For a big, democratic, green state
What is the avenue to actually achieving the massive development of wind power that is so necessary? An important role is played by technocratic interventions into territorial planning, such as acceleration zones. The community dimension of wind power makes it possible for residents to enjoy advantages from wind power plants being sited on the territory of their municipalities.
At the same time, however, it is necessary to realize how fundamental of a change this will be for the Czech energy market and all of society. Just a few wind power plants will not save Czech energy production. We will need installations in the upper hundred and a transformation of the entire energy model, from beefing up transmissions networks to building storage capacities to cover daily and seasonal fluctuations, greater connection internationally, saving energy, and the transformation of our energy consumption patterns.
A change will also be necessary to how we consume energy. At least in part we will have to adjust both our business and household energy consumption to natural conditions. Instead of turning appliances on overnight, we will need to turn them on when there will be enough cheap, clean energy in the network.

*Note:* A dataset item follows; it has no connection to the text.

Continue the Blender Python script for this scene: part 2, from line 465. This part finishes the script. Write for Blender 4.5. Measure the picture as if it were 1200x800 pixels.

The building of a new energy regime will mean a change that doesn’t have to be spontaneous and doesn’t have to be “just for some”. This change has to be controlled and directed by the public sector — not just the state and its institutions, but also Regional Authorities, towns and villages, cooperatives, and energy companies. In short, everybody who is not first and foremost concerned with making a profit, but with the success of a fundamental transformation in the direction of cheap, clean, modern power production.
Everything is possible technologically. The changes are already underway for our neighbors. The lagging behind of Czech power production is currently determined by economic and political reasons above all. Until we change this, we cannot expect to produce clean energy in the Czech Republic.